| SET PROBLEM |
How do the records below read from their first line through the line containing "rc = cd.build('rear_cord', 'cord', sb);"? Write those lines out exactly.

| DATA LINES |
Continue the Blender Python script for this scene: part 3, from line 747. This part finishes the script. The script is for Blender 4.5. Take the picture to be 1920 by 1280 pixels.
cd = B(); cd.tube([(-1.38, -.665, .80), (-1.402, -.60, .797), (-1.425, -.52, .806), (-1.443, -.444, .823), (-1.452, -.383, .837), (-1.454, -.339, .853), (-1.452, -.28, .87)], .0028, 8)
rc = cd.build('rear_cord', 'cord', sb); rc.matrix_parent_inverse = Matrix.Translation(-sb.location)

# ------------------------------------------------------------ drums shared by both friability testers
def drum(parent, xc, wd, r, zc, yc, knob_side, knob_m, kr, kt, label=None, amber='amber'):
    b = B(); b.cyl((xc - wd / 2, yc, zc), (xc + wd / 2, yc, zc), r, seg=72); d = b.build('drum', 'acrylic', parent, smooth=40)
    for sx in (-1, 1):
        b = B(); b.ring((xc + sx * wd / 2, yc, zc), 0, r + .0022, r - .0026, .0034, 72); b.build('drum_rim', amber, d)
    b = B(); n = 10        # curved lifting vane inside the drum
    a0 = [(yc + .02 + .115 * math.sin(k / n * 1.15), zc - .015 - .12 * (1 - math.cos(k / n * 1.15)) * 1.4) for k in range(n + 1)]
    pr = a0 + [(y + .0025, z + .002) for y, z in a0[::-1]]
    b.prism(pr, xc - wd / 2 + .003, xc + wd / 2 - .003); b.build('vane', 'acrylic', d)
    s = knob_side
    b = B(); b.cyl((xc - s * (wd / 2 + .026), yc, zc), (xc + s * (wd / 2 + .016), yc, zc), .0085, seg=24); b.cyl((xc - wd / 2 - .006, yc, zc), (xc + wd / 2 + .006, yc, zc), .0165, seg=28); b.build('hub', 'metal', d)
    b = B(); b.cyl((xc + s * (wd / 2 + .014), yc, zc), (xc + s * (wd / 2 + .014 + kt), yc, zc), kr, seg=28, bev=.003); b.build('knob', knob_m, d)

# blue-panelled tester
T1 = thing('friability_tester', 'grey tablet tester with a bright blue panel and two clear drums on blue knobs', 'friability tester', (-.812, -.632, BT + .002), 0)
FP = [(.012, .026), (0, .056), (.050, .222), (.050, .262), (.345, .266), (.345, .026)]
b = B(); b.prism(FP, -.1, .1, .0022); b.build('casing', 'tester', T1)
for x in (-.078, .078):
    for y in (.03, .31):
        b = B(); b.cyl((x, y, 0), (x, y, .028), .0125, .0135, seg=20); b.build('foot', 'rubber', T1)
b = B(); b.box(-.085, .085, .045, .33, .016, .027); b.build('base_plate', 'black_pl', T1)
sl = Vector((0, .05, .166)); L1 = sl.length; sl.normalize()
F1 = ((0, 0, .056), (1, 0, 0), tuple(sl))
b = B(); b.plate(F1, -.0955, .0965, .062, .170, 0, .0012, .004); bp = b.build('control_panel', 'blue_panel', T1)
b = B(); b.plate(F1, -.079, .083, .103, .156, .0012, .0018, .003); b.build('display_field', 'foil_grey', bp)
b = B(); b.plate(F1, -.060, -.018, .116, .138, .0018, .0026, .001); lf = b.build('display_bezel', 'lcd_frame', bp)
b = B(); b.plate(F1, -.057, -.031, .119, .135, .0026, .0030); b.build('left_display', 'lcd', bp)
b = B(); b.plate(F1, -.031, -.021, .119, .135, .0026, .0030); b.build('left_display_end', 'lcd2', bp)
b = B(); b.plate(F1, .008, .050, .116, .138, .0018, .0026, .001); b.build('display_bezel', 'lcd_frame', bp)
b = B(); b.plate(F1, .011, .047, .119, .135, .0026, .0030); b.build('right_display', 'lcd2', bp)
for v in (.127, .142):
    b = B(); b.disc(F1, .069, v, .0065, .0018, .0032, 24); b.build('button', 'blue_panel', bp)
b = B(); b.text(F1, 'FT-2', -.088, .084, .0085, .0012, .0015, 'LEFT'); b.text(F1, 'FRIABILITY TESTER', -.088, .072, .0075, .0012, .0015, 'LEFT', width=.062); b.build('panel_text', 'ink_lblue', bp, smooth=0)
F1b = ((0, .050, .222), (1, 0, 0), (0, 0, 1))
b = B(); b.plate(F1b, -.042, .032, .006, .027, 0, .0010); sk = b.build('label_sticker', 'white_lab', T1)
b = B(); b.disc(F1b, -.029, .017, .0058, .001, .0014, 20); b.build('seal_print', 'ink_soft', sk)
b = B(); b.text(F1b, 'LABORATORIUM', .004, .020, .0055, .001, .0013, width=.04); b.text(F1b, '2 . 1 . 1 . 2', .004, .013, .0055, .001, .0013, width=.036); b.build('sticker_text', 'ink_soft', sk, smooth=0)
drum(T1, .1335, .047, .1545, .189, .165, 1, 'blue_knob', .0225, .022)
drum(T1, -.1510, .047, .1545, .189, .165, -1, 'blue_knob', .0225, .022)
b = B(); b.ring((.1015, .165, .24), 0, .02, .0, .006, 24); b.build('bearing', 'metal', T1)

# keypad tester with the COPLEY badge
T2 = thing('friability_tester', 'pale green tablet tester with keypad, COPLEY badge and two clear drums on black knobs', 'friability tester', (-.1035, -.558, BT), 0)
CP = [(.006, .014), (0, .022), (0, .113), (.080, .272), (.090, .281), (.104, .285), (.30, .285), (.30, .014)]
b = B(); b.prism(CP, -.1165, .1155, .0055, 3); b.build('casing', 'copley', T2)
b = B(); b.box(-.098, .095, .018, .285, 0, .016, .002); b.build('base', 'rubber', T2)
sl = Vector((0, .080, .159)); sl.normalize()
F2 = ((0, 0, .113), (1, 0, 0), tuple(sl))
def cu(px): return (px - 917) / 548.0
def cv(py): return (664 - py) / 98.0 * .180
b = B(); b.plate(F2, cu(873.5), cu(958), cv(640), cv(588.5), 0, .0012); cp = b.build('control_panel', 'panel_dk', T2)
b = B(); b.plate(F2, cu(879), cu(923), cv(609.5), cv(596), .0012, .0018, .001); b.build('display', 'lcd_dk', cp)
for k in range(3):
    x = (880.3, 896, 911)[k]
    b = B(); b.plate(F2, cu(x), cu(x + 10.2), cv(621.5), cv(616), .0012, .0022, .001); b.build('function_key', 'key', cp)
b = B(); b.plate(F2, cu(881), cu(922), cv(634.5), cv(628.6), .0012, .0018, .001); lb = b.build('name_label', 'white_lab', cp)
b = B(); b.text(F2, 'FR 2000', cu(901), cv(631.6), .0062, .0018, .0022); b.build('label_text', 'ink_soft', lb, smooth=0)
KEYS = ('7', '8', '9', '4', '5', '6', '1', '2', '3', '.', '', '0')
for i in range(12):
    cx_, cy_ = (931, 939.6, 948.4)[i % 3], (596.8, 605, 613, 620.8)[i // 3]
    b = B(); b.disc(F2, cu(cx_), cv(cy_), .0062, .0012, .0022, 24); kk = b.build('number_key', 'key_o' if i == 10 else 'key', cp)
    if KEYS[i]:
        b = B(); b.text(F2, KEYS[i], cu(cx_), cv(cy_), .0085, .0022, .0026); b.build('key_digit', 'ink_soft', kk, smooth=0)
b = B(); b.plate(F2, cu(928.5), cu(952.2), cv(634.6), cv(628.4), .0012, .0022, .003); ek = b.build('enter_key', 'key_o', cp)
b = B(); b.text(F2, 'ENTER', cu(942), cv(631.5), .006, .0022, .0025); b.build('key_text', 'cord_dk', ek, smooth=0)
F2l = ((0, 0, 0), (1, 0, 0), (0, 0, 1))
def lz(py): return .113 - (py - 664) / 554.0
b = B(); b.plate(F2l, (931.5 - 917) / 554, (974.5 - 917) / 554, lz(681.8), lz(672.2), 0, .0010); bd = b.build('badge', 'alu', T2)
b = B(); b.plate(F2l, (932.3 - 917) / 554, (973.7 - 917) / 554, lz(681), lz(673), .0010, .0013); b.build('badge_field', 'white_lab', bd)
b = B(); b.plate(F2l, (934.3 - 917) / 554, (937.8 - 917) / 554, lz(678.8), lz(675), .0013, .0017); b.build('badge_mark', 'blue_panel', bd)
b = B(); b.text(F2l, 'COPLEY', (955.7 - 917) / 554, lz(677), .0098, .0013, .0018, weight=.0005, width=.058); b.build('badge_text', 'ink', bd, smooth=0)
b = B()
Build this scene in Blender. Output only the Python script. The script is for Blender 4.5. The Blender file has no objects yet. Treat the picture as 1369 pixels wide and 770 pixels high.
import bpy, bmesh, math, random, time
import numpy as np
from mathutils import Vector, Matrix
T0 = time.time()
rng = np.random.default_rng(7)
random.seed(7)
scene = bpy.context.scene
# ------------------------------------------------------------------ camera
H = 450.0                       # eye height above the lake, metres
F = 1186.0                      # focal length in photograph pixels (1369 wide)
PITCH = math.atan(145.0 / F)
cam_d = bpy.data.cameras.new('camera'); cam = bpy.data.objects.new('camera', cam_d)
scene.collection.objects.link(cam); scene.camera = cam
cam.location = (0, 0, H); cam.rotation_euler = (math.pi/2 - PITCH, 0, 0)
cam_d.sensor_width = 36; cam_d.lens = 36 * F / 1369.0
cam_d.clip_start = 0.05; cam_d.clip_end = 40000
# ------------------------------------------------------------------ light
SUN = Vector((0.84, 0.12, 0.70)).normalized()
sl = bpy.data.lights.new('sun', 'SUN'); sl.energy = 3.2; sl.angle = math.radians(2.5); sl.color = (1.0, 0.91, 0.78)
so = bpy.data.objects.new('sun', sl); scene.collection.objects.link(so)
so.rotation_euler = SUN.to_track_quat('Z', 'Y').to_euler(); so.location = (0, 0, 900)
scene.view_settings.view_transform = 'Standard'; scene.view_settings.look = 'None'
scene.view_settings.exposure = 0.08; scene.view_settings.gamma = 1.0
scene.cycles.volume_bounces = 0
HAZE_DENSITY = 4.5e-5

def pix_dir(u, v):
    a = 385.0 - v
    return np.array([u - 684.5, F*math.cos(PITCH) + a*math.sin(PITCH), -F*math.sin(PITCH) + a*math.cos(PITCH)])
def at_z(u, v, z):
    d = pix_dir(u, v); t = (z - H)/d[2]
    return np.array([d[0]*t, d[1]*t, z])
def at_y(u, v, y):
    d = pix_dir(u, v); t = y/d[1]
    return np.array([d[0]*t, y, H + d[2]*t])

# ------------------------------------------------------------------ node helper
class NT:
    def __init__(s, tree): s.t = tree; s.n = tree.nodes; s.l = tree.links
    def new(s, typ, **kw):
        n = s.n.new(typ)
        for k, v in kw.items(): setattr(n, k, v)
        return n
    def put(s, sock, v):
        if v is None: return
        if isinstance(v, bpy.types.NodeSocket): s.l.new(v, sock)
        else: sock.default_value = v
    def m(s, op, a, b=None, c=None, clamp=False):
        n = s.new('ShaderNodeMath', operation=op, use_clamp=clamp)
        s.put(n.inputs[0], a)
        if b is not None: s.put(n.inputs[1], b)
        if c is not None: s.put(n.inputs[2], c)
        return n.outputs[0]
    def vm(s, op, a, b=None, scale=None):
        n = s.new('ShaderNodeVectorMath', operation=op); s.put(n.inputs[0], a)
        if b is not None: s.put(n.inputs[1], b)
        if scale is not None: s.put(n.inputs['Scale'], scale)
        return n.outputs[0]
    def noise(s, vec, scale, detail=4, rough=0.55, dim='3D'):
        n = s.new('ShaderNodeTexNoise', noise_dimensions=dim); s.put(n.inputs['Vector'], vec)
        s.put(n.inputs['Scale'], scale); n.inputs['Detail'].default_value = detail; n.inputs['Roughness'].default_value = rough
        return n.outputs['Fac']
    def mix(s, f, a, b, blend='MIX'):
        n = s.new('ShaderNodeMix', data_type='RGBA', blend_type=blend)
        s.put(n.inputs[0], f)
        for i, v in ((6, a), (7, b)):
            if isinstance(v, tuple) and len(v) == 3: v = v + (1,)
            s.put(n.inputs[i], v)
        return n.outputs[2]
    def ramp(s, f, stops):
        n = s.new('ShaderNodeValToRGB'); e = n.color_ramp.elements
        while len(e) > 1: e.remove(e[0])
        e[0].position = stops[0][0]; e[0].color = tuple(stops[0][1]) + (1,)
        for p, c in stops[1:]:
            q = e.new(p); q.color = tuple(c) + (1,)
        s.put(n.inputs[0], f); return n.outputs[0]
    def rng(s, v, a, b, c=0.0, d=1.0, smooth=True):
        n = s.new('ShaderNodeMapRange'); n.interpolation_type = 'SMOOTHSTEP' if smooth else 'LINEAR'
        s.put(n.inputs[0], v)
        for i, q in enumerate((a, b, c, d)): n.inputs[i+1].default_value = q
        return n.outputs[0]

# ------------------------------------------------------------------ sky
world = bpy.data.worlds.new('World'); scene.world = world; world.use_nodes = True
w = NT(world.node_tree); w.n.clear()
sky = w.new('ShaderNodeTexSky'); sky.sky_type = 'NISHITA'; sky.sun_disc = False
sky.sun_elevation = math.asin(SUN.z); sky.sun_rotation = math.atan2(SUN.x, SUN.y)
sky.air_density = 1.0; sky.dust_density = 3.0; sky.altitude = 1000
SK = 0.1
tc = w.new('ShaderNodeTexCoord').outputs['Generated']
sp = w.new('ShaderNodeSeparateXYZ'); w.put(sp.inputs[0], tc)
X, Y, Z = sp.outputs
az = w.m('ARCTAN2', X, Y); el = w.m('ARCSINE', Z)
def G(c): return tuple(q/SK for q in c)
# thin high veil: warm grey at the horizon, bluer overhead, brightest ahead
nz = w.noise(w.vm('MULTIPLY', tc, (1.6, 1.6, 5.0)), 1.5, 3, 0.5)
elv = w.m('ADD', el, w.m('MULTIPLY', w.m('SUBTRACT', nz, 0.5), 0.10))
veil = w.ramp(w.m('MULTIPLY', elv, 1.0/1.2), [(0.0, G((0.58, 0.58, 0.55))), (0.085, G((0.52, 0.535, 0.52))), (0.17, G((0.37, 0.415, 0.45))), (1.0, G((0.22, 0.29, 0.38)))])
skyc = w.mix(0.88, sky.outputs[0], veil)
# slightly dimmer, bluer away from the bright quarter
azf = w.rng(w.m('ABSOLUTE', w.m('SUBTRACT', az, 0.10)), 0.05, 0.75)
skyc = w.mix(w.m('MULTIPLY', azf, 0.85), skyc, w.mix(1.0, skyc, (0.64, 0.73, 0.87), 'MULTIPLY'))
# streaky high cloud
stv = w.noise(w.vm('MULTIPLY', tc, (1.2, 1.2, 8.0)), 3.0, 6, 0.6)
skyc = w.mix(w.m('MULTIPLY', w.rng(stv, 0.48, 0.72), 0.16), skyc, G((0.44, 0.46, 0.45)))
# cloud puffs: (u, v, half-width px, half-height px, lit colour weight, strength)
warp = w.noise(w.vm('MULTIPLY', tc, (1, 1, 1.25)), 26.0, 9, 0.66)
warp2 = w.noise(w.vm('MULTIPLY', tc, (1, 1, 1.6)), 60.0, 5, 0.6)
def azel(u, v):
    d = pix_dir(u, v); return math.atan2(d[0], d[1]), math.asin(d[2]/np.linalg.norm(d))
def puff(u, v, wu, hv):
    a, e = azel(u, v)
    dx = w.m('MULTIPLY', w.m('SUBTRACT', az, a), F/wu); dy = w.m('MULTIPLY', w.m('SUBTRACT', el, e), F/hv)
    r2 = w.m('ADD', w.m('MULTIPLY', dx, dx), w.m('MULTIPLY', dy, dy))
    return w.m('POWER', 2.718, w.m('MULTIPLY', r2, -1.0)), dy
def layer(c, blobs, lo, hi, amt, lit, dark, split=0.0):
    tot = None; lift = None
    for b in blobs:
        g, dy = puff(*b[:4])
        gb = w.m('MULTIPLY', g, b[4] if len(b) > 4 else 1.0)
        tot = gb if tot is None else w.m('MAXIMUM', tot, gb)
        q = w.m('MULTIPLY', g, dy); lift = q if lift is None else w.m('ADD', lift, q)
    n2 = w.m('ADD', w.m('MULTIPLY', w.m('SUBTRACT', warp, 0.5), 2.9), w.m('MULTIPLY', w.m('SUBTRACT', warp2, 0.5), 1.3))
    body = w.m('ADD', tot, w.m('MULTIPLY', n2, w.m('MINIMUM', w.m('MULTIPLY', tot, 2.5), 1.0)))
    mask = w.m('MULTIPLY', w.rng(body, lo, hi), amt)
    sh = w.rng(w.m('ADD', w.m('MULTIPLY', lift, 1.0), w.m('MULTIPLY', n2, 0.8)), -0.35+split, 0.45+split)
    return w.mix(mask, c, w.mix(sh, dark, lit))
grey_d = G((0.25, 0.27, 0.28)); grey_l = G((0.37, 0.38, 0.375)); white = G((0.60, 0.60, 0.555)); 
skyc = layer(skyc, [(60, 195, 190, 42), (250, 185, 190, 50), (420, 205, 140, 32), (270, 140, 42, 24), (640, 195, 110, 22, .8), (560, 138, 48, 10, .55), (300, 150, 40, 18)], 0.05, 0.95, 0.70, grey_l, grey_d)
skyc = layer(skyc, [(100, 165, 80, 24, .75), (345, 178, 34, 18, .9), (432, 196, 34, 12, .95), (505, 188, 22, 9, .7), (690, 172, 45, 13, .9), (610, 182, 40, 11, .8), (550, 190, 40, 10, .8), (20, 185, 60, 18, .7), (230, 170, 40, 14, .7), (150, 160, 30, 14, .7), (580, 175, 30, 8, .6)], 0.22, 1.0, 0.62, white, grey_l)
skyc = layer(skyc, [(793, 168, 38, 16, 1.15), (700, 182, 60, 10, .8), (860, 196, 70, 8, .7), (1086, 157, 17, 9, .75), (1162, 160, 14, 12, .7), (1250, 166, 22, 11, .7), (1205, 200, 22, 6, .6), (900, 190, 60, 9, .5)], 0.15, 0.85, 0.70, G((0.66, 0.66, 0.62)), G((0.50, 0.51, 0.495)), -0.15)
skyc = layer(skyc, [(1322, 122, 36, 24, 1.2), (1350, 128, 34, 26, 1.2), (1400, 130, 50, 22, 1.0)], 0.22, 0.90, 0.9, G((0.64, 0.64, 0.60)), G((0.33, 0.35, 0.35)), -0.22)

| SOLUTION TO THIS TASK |
Continue the Blender Python script for this scene: part 3, from line 747. This part finishes the script. The script is for Blender 4.5. Take the picture to be 1920 by 1280 pixels.
cd = B(); cd.tube([(-1.38, -.665, .80), (-1.402, -.60, .797), (-1.425, -.52, .806), (-1.443, -.444, .823), (-1.452, -.383, .837), (-1.454, -.339, .853), (-1.452, -.28, .87)], .0028, 8)
rc = cd.build('rear_cord', 'cord', sb); rc.matrix_parent_inverse = Matrix.Translation(-sb.location)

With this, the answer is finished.